# GOAL OF THE EXERCISE:
Report only the number of lines holding "this".

§

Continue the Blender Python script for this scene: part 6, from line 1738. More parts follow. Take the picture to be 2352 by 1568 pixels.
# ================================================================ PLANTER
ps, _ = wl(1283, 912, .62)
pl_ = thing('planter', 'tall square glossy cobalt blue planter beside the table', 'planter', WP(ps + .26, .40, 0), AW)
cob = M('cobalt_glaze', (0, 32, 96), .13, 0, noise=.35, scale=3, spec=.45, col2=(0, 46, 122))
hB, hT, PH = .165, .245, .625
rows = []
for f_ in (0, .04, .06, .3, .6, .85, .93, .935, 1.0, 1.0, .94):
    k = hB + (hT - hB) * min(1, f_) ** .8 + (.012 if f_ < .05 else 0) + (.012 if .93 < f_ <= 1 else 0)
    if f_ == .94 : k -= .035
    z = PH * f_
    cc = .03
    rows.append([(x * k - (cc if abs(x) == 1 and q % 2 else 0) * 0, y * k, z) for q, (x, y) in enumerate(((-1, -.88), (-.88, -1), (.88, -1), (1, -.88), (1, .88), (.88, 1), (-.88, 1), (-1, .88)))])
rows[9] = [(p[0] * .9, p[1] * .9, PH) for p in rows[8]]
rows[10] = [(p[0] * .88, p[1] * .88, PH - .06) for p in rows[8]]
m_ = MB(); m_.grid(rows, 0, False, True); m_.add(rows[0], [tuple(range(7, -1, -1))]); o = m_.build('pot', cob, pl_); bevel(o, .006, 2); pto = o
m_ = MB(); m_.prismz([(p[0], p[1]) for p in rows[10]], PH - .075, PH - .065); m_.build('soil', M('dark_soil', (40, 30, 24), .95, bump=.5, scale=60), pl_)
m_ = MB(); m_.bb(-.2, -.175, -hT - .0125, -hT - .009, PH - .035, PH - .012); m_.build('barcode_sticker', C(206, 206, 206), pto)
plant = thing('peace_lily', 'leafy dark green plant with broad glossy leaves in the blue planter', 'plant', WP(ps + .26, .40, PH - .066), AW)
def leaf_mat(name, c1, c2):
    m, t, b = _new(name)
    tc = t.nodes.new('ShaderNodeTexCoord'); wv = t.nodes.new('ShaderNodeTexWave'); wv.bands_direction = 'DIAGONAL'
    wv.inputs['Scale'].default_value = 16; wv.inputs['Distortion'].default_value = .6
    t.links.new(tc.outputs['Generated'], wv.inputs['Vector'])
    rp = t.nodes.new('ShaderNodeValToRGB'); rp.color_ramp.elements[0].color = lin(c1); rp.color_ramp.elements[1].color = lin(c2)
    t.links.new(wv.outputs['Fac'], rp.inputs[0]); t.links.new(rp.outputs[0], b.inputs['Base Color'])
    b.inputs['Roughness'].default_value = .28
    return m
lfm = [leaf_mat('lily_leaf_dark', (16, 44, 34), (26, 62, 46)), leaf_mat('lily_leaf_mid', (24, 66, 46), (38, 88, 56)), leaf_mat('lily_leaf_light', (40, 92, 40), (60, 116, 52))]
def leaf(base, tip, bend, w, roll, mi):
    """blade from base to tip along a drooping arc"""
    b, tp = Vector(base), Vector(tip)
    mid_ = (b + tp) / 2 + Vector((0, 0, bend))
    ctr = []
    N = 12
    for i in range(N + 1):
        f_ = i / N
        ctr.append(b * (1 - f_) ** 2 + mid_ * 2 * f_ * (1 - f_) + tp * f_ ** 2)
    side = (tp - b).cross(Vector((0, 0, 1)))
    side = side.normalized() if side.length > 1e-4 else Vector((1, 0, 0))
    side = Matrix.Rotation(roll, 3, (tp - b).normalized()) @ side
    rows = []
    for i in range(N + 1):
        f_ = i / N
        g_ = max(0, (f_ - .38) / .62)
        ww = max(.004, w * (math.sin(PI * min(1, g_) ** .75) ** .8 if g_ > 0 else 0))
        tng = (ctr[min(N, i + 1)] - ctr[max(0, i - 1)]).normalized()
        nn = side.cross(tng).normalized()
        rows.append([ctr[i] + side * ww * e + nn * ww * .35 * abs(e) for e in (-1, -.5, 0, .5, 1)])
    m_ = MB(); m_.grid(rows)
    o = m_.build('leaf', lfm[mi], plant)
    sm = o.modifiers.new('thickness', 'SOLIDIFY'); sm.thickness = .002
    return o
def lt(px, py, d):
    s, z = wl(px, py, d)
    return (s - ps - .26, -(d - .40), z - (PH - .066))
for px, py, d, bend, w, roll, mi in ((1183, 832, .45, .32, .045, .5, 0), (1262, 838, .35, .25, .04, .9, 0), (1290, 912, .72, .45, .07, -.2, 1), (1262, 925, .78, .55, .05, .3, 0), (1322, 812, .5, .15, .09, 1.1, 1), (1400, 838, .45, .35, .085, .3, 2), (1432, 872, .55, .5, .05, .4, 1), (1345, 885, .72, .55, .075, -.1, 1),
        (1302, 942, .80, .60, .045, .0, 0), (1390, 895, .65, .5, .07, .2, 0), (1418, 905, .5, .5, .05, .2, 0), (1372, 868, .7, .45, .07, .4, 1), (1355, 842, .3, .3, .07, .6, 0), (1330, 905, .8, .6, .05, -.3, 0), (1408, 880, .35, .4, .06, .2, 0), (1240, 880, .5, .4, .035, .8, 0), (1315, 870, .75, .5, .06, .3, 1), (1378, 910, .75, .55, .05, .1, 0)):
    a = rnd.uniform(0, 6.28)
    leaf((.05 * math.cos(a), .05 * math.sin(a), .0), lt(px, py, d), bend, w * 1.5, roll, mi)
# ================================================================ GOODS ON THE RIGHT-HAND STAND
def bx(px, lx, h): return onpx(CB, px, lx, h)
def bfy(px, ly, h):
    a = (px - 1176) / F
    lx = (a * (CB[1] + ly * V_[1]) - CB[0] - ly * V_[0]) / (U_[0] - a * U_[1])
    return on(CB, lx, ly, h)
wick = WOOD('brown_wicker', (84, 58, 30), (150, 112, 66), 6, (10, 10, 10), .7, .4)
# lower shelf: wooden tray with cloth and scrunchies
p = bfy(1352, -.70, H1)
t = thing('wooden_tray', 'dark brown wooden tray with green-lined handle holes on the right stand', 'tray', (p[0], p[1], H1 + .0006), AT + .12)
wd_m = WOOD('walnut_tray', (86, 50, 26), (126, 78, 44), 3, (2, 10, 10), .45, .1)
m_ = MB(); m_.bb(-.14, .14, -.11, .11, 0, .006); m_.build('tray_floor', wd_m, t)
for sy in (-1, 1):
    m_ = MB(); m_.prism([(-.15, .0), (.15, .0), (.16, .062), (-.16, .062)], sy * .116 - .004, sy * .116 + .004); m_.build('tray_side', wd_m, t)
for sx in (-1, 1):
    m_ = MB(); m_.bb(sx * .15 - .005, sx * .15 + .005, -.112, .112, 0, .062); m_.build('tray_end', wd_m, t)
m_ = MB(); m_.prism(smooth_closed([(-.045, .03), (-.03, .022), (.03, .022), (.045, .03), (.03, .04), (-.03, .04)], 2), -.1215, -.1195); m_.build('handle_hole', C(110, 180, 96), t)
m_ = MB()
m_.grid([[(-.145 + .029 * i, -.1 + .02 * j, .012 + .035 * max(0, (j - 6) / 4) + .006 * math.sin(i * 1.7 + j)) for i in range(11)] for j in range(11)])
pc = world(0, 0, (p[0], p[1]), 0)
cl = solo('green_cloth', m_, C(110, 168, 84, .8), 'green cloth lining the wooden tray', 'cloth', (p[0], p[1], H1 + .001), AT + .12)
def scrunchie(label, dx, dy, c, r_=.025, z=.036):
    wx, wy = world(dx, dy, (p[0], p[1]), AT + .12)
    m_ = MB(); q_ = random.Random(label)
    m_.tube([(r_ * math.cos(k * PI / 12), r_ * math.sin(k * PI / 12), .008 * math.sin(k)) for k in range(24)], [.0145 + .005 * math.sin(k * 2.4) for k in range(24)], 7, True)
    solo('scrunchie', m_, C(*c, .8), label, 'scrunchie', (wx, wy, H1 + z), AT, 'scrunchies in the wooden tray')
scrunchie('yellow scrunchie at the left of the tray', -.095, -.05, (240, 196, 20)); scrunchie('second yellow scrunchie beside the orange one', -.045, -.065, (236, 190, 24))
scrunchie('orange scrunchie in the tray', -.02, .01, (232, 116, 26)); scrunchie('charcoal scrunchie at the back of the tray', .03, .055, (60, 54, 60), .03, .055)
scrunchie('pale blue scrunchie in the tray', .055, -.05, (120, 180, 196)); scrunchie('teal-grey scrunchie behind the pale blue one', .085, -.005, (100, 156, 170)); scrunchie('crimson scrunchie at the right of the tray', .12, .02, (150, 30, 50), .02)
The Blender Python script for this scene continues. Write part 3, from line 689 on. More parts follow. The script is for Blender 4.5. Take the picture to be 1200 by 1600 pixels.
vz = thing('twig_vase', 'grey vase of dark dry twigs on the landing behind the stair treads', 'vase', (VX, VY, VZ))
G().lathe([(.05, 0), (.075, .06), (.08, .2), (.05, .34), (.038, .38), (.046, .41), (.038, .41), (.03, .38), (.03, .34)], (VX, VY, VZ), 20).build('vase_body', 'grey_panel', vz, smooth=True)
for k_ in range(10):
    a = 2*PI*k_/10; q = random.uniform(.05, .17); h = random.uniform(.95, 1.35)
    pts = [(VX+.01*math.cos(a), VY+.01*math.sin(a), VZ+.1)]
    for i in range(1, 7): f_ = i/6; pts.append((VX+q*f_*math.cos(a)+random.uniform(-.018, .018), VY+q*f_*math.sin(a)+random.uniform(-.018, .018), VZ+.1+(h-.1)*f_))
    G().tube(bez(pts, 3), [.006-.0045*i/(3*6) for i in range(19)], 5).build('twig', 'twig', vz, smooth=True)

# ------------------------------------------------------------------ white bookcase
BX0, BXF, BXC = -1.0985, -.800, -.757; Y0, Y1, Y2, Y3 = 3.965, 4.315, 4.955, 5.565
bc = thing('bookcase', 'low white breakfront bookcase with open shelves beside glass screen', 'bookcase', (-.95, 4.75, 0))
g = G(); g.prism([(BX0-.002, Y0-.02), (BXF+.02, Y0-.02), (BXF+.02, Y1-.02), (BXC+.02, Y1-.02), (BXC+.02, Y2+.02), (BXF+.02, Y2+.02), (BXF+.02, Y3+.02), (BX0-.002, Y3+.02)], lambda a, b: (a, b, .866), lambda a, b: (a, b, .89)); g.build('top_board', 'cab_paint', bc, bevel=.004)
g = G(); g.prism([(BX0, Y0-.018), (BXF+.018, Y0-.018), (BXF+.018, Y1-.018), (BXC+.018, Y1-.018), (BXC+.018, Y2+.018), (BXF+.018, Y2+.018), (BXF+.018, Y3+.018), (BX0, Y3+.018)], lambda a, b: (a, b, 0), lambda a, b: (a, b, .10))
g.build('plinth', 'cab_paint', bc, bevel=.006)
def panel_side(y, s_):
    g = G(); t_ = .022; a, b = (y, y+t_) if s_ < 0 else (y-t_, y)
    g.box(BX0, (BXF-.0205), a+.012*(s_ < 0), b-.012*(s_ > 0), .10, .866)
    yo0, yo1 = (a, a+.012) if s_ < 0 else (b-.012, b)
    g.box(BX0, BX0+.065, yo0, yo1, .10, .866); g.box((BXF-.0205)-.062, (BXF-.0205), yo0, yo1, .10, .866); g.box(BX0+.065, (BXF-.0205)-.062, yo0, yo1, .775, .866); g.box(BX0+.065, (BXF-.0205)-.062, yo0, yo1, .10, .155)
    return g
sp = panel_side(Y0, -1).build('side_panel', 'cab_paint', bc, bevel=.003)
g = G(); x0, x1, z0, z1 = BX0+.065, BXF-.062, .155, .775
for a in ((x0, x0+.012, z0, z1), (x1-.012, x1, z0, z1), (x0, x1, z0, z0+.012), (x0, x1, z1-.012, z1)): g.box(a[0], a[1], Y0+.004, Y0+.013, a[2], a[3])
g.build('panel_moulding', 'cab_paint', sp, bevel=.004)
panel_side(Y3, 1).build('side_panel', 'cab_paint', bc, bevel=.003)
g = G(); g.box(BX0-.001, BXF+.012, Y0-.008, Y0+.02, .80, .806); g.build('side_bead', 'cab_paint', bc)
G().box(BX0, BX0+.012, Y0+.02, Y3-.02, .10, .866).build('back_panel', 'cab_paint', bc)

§

# FULL ANSWER:
2